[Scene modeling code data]
•••••
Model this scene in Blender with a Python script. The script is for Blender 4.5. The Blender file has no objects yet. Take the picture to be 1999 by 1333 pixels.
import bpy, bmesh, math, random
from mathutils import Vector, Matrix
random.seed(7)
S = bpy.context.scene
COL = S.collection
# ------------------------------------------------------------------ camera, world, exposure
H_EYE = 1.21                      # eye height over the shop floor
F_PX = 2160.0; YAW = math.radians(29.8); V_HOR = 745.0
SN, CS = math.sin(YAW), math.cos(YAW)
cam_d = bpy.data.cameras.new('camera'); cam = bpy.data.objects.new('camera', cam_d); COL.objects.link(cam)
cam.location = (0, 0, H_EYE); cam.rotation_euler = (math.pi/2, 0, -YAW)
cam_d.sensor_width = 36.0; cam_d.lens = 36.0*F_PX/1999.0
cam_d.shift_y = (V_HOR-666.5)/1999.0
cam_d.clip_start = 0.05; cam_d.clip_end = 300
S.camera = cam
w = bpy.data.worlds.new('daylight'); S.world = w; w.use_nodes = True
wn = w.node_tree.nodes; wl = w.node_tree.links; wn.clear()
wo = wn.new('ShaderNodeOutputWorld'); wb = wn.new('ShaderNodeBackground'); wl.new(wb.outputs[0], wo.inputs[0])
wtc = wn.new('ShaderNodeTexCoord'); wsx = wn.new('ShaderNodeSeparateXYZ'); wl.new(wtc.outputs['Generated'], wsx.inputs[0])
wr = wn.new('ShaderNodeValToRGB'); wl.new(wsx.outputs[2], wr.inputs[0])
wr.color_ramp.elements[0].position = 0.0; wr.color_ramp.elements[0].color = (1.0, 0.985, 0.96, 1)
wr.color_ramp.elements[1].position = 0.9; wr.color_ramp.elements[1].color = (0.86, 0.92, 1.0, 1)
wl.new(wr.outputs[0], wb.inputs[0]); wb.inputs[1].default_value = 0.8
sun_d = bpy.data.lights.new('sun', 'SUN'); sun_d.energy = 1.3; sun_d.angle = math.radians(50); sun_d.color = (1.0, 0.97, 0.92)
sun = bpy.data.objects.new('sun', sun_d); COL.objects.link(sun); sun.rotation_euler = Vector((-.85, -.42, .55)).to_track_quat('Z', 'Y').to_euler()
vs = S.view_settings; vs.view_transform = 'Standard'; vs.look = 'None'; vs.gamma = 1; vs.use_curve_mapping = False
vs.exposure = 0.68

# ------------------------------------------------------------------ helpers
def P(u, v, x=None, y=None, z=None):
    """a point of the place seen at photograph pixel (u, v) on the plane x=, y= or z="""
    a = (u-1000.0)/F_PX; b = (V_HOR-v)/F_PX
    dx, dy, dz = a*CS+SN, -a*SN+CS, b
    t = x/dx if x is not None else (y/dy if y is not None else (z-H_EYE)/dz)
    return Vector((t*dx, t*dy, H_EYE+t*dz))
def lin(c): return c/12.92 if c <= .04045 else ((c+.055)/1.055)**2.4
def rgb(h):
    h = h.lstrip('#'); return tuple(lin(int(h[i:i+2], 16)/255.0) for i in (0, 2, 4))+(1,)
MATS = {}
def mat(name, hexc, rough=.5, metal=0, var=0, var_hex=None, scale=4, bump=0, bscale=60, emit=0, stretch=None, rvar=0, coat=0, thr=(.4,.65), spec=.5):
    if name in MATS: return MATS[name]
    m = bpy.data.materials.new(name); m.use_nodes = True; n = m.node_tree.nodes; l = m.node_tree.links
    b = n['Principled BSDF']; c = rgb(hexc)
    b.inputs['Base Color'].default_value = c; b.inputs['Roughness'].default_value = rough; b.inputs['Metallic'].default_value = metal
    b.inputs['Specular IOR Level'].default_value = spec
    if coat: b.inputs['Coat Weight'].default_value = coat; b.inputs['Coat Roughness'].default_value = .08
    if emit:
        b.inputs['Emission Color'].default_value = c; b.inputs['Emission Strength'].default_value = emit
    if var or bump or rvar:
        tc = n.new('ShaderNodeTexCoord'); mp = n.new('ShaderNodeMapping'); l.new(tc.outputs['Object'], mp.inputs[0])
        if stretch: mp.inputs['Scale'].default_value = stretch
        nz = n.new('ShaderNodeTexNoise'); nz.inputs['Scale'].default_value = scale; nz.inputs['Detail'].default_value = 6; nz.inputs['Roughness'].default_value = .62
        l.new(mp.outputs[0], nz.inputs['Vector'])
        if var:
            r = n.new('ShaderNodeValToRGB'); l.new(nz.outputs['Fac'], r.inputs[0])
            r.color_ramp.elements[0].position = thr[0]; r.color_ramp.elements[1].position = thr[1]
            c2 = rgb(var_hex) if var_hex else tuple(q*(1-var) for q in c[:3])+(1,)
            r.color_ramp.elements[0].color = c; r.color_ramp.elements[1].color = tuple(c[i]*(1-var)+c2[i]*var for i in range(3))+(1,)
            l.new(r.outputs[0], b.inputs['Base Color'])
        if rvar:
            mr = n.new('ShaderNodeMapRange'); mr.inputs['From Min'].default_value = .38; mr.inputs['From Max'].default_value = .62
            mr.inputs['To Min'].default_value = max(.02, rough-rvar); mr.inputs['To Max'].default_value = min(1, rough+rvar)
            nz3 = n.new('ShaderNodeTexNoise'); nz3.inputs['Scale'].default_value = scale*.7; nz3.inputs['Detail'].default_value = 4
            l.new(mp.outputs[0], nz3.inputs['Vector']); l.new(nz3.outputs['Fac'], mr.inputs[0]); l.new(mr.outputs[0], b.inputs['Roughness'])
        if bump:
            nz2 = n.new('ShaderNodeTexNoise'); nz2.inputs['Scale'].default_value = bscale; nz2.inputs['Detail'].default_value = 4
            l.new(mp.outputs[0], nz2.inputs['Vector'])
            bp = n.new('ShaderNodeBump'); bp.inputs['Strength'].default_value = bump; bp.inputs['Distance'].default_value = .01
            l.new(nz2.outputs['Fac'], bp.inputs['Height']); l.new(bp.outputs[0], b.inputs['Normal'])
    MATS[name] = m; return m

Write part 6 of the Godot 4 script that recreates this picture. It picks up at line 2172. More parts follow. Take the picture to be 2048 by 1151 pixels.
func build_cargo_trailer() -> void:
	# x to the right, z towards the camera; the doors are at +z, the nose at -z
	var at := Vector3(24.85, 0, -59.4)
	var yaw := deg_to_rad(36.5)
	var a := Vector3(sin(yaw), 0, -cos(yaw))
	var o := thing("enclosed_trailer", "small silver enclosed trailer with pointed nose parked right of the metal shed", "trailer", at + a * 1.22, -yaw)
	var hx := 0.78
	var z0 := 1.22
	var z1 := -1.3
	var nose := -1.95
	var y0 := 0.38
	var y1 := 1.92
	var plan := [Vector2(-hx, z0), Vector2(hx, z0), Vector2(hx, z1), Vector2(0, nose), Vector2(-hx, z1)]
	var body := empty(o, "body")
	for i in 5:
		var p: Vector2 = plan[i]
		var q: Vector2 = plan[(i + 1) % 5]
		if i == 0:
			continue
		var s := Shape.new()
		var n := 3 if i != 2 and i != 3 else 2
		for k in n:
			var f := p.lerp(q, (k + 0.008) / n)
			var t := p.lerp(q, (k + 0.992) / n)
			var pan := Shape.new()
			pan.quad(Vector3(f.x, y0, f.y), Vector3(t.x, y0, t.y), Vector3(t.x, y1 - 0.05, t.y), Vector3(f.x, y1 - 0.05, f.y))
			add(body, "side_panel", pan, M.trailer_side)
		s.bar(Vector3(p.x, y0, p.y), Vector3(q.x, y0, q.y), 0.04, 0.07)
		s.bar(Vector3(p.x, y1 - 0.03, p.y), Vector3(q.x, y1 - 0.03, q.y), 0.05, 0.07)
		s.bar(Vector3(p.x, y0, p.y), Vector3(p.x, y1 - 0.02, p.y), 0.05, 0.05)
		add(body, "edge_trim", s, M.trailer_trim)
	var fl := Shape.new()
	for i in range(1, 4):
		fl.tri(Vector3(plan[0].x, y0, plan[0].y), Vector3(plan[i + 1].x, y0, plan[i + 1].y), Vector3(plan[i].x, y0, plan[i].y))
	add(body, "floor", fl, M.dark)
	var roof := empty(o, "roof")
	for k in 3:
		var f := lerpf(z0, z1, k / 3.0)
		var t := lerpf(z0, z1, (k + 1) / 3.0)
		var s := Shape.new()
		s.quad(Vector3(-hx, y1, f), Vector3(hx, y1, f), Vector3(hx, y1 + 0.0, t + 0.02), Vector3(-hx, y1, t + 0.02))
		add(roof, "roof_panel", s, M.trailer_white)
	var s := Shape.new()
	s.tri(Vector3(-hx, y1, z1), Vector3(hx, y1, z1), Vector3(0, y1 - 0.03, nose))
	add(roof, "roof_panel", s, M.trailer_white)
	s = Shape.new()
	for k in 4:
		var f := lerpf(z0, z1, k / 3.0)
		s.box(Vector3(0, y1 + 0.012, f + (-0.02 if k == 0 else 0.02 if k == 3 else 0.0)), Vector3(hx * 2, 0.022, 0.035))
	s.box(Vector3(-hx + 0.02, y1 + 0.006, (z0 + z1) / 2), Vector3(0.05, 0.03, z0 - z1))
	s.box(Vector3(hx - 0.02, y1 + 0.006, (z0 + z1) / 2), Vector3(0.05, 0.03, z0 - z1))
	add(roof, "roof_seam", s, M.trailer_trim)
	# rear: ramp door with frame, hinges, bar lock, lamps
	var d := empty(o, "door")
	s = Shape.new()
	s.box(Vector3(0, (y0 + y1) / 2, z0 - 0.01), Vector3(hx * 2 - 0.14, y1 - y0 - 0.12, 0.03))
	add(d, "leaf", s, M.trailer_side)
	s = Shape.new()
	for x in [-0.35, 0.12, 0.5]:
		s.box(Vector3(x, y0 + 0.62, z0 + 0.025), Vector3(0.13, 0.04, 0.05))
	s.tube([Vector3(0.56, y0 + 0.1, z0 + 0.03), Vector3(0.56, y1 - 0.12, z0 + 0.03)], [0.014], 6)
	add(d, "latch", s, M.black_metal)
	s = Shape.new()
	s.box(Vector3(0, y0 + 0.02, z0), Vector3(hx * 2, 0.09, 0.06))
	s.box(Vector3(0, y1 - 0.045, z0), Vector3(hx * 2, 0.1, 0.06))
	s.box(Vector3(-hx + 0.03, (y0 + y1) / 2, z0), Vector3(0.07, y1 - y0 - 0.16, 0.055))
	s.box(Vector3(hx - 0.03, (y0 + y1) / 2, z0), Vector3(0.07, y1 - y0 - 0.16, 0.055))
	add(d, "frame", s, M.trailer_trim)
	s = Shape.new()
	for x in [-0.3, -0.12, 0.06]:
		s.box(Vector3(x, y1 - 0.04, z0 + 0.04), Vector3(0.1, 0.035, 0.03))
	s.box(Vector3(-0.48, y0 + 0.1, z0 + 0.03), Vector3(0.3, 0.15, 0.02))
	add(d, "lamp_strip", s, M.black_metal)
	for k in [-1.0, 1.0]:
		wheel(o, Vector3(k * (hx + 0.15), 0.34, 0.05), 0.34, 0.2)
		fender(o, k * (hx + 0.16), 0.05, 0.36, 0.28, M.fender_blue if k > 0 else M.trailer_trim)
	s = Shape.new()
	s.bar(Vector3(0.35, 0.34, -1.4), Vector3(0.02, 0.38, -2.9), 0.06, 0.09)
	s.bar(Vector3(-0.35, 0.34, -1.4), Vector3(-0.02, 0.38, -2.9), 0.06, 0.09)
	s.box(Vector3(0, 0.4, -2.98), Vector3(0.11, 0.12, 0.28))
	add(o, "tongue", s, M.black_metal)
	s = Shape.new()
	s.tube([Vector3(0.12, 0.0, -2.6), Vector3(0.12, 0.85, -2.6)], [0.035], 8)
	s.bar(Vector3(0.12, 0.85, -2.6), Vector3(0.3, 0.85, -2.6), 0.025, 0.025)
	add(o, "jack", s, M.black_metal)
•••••
▶ **Short task**
Look through the listing above. Pick out each line with "Take" and copy it.

▶ **Task result**
Model this scene in Blender with a Python script. The script is for Blender 4.5. The Blender file has no objects yet. Take the picture to be 1999 by 1333 pixels.
Write part 6 of the Godot 4 script that recreates this picture. It picks up at line 2172. More parts follow. Take the picture to be 2048 by 1151 pixels.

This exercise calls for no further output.